• TASK STATEMENT: Could you output each line of the data that follows exactly?
===== DATASET SECTION =====
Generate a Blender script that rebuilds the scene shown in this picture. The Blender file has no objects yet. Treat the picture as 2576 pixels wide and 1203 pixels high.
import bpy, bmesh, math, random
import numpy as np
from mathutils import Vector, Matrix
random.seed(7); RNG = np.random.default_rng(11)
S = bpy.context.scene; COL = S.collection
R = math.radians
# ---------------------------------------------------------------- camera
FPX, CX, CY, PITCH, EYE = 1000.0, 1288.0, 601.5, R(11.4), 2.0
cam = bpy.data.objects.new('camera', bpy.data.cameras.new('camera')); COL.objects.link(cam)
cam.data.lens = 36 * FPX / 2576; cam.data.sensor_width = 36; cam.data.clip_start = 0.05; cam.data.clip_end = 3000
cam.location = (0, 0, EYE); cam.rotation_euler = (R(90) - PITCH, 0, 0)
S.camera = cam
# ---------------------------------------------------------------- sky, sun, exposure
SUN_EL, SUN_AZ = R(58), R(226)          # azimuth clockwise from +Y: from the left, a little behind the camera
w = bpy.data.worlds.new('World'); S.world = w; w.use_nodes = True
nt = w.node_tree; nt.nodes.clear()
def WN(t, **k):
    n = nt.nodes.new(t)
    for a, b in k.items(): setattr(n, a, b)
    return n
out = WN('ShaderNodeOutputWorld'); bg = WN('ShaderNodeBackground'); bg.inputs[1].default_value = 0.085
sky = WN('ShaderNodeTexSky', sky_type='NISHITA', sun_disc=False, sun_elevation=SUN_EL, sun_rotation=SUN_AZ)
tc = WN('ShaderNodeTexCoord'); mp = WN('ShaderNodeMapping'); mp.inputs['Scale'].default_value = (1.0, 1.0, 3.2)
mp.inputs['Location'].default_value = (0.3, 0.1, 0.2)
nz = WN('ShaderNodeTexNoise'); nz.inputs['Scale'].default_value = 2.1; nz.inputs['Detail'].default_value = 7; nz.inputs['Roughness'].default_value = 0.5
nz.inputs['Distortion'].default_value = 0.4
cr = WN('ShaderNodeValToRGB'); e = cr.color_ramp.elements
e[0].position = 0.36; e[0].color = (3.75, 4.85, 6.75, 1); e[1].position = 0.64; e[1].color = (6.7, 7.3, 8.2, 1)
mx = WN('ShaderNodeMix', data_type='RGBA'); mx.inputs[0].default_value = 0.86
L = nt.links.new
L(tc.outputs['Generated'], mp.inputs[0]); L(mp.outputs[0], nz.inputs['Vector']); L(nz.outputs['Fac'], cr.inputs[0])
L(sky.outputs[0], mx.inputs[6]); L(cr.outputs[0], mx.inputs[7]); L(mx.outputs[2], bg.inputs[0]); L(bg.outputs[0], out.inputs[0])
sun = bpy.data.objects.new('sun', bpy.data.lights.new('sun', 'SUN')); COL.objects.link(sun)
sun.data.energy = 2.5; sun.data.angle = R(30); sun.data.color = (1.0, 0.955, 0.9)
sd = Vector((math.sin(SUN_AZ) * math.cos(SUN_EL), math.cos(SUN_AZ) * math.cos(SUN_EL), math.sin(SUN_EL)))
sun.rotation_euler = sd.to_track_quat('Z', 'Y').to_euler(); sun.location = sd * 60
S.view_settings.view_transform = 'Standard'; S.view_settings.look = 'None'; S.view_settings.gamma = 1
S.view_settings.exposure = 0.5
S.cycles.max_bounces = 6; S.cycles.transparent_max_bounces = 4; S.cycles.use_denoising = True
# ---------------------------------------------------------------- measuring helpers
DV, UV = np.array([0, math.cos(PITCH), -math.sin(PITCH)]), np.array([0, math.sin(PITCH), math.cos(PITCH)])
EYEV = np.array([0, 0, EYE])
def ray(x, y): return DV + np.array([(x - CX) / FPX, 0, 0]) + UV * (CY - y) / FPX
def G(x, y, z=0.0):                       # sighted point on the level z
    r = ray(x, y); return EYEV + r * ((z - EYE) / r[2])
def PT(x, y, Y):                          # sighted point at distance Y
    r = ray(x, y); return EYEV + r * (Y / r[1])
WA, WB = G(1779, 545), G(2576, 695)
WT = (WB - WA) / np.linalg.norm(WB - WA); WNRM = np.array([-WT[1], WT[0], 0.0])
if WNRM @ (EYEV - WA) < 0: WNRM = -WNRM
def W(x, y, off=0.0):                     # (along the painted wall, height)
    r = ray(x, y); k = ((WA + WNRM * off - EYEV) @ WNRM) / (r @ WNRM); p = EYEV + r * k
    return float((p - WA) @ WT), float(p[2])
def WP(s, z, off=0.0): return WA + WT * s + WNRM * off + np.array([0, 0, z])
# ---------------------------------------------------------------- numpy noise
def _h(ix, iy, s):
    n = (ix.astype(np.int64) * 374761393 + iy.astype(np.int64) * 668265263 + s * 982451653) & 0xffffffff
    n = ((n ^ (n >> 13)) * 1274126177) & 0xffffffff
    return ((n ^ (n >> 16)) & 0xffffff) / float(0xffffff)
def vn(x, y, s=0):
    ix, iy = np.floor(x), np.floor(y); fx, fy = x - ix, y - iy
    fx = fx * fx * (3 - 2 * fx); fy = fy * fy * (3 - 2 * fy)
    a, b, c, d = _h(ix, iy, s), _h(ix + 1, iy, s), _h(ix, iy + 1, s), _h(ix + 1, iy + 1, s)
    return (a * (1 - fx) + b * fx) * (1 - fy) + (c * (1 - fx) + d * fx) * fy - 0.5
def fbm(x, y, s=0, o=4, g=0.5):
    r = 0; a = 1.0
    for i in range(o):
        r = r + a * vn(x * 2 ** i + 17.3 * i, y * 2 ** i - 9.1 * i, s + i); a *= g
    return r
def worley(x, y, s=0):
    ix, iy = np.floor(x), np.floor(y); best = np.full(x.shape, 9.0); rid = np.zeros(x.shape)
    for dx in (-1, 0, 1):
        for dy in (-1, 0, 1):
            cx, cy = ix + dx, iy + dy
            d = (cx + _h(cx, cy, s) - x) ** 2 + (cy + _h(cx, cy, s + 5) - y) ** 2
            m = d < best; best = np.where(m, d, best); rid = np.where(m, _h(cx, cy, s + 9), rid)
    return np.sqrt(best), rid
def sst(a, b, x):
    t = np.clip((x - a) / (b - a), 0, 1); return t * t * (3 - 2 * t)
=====
• WRITTEN SOLUTION:
Generate a Blender script that rebuilds the scene shown in this picture. The Blender file has no objects yet. Treat the picture as 2576 pixels wide and 1203 pixels high.
import bpy, bmesh, math, random
import numpy as np
from mathutils import Vector, Matrix
random.seed(7); RNG = np.random.default_rng(11)
S = bpy.context.scene; COL = S.collection
R = math.radians
# ---------------------------------------------------------------- camera
FPX, CX, CY, PITCH, EYE = 1000.0, 1288.0, 601.5, R(11.4), 2.0
cam = bpy.data.objects.new('camera', bpy.data.cameras.new('camera')); COL.objects.link(cam)
cam.data.lens = 36 * FPX / 2576; cam.data.sensor_width = 36; cam.data.clip_start = 0.05; cam.data.clip_end = 3000
cam.location = (0, 0, EYE); cam.rotation_euler = (R(90) - PITCH, 0, 0)
S.camera = cam
# ---------------------------------------------------------------- sky, sun, exposure
SUN_EL, SUN_AZ = R(58), R(226)          # azimuth clockwise from +Y: from the left, a little behind the camera
w = bpy.data.worlds.new('World'); S.world = w; w.use_nodes = True
nt = w.node_tree; nt.nodes.clear()
def WN(t, **k):
    n = nt.nodes.new(t)
    for a, b in k.items(): setattr(n, a, b)
    return n
out = WN('ShaderNodeOutputWorld'); bg = WN('ShaderNodeBackground'); bg.inputs[1].default_value = 0.085
sky = WN('ShaderNodeTexSky', sky_type='NISHITA', sun_disc=False, sun_elevation=SUN_EL, sun_rotation=SUN_AZ)
tc = WN('ShaderNodeTexCoord'); mp = WN('ShaderNodeMapping'); mp.inputs['Scale'].default_value = (1.0, 1.0, 3.2)
mp.inputs['Location'].default_value = (0.3, 0.1, 0.2)
nz = WN('ShaderNodeTexNoise'); nz.inputs['Scale'].default_value = 2.1; nz.inputs['Detail'].default_value = 7; nz.inputs['Roughness'].default_value = 0.5
nz.inputs['Distortion'].default_value = 0.4
cr = WN('ShaderNodeValToRGB'); e = cr.color_ramp.elements
e[0].position = 0.36; e[0].color = (3.75, 4.85, 6.75, 1); e[1].position = 0.64; e[1].color = (6.7, 7.3, 8.2, 1)
mx = WN('ShaderNodeMix', data_type='RGBA'); mx.inputs[0].default_value = 0.86
L = nt.links.new
L(tc.outputs['Generated'], mp.inputs[0]); L(mp.outputs[0], nz.inputs['Vector']); L(nz.outputs['Fac'], cr.inputs[0])
L(sky.outputs[0], mx.inputs[6]); L(cr.outputs[0], mx.inputs[7]); L(mx.outputs[2], bg.inputs[0]); L(bg.outputs[0], out.inputs[0])
sun = bpy.data.objects.new('sun', bpy.data.lights.new('sun', 'SUN')); COL.objects.link(sun)
sun.data.energy = 2.5; sun.data.angle = R(30); sun.data.color = (1.0, 0.955, 0.9)
sd = Vector((math.sin(SUN_AZ) * math.cos(SUN_EL), math.cos(SUN_AZ) * math.cos(SUN_EL), math.sin(SUN_EL)))
sun.rotation_euler = sd.to_track_quat('Z', 'Y').to_euler(); sun.location = sd * 60
S.view_settings.view_transform = 'Standard'; S.view_settings.look = 'None'; S.view_settings.gamma = 1
S.view_settings.exposure = 0.5
S.cycles.max_bounces = 6; S.cycles.transparent_max_bounces = 4; S.cycles.use_denoising = True
# ---------------------------------------------------------------- measuring helpers
DV, UV = np.array([0, math.cos(PITCH), -math.sin(PITCH)]), np.array([0, math.sin(PITCH), math.cos(PITCH)])
EYEV = np.array([0, 0, EYE])
def ray(x, y): return DV + np.array([(x - CX) / FPX, 0, 0]) + UV * (CY - y) / FPX
def G(x, y, z=0.0):                       # sighted point on the level z
    r = ray(x, y); return EYEV + r * ((z - EYE) / r[2])
def PT(x, y, Y):                          # sighted point at distance Y
    r = ray(x, y); return EYEV + r * (Y / r[1])
WA, WB = G(1779, 545), G(2576, 695)
WT = (WB - WA) / np.linalg.norm(WB - WA); WNRM = np.array([-WT[1], WT[0], 0.0])
if WNRM @ (EYEV - WA) < 0: WNRM = -WNRM
def W(x, y, off=0.0):                     # (along the painted wall, height)
    r = ray(x, y); k = ((WA + WNRM * off - EYEV) @ WNRM) / (r @ WNRM); p = EYEV + r * k
    return float((p - WA) @ WT), float(p[2])
def WP(s, z, off=0.0): return WA + WT * s + WNRM * off + np.array([0, 0, z])
# ---------------------------------------------------------------- numpy noise
def _h(ix, iy, s):
    n = (ix.astype(np.int64) * 374761393 + iy.astype(np.int64) * 668265263 + s * 982451653) & 0xffffffff
    n = ((n ^ (n >> 13)) * 1274126177) & 0xffffffff
    return ((n ^ (n >> 16)) & 0xffffff) / float(0xffffff)
def vn(x, y, s=0):
    ix, iy = np.floor(x), np.floor(y); fx, fy = x - ix, y - iy
    fx = fx * fx * (3 - 2 * fx); fy = fy * fy * (3 - 2 * fy)
    a, b, c, d = _h(ix, iy, s), _h(ix + 1, iy, s), _h(ix, iy + 1, s), _h(ix + 1, iy + 1, s)
    return (a * (1 - fx) + b * fx) * (1 - fy) + (c * (1 - fx) + d * fx) * fy - 0.5
def fbm(x, y, s=0, o=4, g=0.5):
    r = 0; a = 1.0
    for i in range(o):
        r = r + a * vn(x * 2 ** i + 17.3 * i, y * 2 ** i - 9.1 * i, s + i); a *= g
    return r
def worley(x, y, s=0):
    ix, iy = np.floor(x), np.floor(y); best = np.full(x.shape, 9.0); rid = np.zeros(x.shape)
    for dx in (-1, 0, 1):
        for dy in (-1, 0, 1):
            cx, cy = ix + dx, iy + dy
            d = (cx + _h(cx, cy, s) - x) ** 2 + (cy + _h(cx, cy, s + 5) - y) ** 2
            m = d < best; best = np.where(m, d, best); rid = np.where(m, _h(cx, cy, s + 9), rid)
    return np.sqrt(best), rid
def sst(a, b, x):
    t = np.clip((x - a) / (b - a), 0, 1); return t * t * (3 - 2 * t)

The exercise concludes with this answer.